Why the Trustee Abandons Assets

Although Chapter 7 works on the premise that the trustee can sell your assets to raise money to pay your creditors, this actually doesn't happen all that often. Bankrupt debtors can use state or federal exemptions, provided for under the Bankruptcy Code, to protect their assets – protecting them from the bankruptcy proceedings. If an exemption doesn't cover the full value of an asset, the trustee can liquidate it and give the balance of the proceeds to your creditors -- the portion left over after the exemption and any liens against the property are satisfied.

If the non-exempt value is limited, however, he may not want to go to the time and trouble of selling the property. For example, if your home is worth $275,000, the mortgage against it is $250,000, and you apply a $22,500 exemption to the equity, only $2,500 could conceivably go to your creditors. The costs of the sale would take a good bite out of this, so each of your creditors would receive very little. If there's no sense in liquidating the property, the trustee may issue a notice of abandonment, indicating the reason why he is declining to do so.
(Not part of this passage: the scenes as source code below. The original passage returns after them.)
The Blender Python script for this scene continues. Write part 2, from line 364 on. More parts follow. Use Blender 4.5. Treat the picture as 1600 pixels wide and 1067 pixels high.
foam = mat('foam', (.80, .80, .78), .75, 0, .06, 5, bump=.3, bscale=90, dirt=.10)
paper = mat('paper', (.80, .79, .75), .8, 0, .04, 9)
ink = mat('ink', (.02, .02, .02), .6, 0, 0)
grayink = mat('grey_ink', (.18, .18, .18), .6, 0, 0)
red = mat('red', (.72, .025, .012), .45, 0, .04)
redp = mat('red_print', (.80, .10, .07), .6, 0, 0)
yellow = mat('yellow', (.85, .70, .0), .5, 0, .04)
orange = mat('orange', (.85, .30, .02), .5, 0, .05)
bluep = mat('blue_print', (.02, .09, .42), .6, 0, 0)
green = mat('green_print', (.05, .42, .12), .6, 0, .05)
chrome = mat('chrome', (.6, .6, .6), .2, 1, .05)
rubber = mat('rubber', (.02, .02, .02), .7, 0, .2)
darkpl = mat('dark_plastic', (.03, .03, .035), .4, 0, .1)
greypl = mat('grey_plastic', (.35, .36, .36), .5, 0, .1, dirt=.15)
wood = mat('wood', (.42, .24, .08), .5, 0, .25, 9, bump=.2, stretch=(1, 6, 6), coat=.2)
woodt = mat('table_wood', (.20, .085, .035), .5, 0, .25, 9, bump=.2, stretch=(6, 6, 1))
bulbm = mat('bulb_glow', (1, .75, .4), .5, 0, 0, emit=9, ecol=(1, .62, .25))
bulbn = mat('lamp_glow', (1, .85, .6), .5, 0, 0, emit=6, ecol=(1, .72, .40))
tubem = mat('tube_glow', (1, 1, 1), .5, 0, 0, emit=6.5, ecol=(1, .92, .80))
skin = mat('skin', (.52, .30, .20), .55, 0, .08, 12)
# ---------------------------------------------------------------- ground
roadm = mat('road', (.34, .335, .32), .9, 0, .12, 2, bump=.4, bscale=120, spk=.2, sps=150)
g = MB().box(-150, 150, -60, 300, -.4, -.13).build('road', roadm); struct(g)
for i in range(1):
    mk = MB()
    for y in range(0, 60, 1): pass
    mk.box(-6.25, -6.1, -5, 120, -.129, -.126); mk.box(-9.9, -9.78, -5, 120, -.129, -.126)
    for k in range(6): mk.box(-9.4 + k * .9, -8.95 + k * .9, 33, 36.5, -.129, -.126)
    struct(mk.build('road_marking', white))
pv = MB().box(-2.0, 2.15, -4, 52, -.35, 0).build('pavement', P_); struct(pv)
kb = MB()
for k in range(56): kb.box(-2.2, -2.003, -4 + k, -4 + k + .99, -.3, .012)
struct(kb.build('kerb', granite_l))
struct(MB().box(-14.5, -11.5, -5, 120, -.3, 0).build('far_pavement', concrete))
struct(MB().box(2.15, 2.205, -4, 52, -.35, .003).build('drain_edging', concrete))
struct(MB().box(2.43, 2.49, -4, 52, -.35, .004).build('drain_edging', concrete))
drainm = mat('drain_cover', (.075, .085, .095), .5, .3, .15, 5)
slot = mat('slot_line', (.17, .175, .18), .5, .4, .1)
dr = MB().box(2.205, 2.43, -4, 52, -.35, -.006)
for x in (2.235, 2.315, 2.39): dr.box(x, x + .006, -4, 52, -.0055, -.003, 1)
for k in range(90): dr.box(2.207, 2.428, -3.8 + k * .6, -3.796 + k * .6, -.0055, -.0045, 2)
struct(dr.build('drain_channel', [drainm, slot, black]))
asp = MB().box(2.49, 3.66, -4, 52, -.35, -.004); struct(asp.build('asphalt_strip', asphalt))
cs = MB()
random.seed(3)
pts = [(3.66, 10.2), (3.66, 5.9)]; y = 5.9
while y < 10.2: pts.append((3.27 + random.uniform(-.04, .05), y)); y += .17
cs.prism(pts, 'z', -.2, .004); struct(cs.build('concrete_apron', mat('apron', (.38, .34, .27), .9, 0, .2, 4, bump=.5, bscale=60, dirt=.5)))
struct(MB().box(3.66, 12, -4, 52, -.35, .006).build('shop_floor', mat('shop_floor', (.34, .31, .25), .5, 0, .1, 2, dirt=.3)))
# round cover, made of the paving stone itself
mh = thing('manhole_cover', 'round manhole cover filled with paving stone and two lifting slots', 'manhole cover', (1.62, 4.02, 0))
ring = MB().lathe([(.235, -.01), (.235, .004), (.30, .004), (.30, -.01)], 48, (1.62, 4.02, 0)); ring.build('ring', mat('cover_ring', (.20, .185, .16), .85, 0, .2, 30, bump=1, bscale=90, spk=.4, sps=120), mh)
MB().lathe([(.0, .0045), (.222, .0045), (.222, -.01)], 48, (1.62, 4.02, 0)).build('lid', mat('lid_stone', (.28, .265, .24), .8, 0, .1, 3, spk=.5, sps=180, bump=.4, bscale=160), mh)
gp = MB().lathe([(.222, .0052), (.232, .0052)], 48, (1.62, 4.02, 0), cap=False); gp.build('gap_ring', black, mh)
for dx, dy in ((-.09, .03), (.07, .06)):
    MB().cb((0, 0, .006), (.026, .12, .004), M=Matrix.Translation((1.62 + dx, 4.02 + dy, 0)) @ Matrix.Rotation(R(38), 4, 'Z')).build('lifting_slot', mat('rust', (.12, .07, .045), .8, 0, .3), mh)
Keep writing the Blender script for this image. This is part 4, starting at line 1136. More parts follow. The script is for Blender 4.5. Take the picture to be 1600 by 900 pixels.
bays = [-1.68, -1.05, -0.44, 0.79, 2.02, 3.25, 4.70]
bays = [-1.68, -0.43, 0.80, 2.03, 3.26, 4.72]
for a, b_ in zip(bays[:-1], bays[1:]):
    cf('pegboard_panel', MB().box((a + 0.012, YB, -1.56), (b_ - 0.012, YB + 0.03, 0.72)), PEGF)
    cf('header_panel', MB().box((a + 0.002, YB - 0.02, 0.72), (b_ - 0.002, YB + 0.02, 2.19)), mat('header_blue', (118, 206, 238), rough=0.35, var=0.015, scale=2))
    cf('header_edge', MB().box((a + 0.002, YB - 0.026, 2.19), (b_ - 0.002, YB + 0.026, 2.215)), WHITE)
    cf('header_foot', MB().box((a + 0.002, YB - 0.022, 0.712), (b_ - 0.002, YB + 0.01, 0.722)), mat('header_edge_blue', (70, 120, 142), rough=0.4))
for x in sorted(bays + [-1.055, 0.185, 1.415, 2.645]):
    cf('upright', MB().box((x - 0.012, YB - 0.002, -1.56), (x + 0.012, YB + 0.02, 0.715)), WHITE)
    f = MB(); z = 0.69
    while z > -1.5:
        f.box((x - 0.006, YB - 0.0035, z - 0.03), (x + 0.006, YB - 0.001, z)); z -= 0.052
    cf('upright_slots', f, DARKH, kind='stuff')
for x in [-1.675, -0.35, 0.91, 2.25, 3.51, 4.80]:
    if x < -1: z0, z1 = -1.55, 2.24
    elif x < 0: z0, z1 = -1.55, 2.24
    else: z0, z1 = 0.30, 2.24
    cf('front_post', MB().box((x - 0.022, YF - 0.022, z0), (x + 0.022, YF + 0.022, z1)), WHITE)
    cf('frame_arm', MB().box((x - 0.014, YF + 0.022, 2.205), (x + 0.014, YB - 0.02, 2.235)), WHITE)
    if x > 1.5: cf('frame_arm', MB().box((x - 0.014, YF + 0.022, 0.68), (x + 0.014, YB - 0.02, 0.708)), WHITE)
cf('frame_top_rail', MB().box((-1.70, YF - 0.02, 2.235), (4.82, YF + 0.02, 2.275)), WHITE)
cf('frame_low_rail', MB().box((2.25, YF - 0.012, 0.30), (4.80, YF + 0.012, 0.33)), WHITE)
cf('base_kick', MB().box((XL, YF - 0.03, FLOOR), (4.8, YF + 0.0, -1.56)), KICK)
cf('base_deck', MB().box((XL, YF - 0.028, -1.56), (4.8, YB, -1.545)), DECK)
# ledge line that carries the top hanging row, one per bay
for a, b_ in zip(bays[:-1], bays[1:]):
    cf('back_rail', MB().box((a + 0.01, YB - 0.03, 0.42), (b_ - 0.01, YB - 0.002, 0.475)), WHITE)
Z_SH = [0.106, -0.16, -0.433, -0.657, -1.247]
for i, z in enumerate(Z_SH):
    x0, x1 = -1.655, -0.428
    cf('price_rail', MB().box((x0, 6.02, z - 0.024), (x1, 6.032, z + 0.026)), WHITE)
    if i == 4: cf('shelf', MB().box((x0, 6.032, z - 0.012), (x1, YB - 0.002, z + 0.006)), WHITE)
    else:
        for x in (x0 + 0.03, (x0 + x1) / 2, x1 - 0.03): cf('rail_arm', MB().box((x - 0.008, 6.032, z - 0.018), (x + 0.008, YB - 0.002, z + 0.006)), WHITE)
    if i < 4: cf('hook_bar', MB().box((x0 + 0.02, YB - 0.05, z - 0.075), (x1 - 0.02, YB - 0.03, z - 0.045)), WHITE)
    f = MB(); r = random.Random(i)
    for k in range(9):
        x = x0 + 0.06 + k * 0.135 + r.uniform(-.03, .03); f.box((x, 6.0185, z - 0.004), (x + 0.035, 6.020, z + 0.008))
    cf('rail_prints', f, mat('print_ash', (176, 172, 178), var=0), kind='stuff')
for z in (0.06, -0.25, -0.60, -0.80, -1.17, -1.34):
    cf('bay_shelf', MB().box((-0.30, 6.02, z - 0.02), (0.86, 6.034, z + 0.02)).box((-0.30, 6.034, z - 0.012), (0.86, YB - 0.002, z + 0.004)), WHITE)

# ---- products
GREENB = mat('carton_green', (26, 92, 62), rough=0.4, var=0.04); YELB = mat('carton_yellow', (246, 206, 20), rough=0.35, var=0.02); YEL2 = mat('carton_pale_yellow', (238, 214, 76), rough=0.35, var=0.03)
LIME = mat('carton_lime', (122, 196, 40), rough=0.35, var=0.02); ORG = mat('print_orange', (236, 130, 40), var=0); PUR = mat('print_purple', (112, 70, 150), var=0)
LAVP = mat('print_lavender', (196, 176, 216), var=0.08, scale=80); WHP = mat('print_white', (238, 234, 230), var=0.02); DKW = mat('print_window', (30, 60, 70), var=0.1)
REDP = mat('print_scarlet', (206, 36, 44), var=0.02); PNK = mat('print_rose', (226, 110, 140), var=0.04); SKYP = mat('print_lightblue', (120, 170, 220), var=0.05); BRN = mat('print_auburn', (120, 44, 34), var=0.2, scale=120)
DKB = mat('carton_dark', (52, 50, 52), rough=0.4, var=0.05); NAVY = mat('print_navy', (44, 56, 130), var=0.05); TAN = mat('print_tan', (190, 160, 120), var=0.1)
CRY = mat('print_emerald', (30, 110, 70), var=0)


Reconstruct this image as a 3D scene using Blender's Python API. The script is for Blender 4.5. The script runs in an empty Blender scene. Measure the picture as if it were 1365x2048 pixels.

Read More: What Happens if the Trustee Abandoned an Asset?

Creditors' Objections

Your creditors have a right to object to the abandonment when they receive notice of the trustee's intentions. If a creditor notifies the court within 14 days, the court will schedule the matter for a hearing. There's typically no reason for your creditors to object if no significant money would have been available to them, however. If no one objects within 14 days, the abandonment is official.

Effect of Abandonment

When you file for bankruptcy, you give the trustee control of your property, to do with as he sees fit. When the trustee abandons an asset, this typically has the effect of returning control and ownership back to you. You can now do anything you like with the property – the trustee has given it up. In some cases, however, the trustee might abandon the property to a third party. This might happen if a lien exists against a certain asset and the lien is equal to or more than the asset's fair market value. The trustee would relinquish the property to the lienholder instead, who is the rightful owner if you've defaulted on the debt and don't intend to reaffirm the loan, taking it out of the bankruptcy proceedings and continuing to pay it.

Technical Abandonment

A trustee may want to leave his options open while your bankruptcy case is pending, declining to issue a notice of abandonment until the eleventh hour. He might want to wait to see how your case plays out before he returns the property to you. If he doesn't get around to issuing a notice of abandonment before he closes your case and the court grants your discharge, courts have ruled that your property is "technically" or automatically abandoned if he doesn't sell the asset by this time. The trustee can't come back to you after the fact, demanding that you turn it over to him so he can sell it.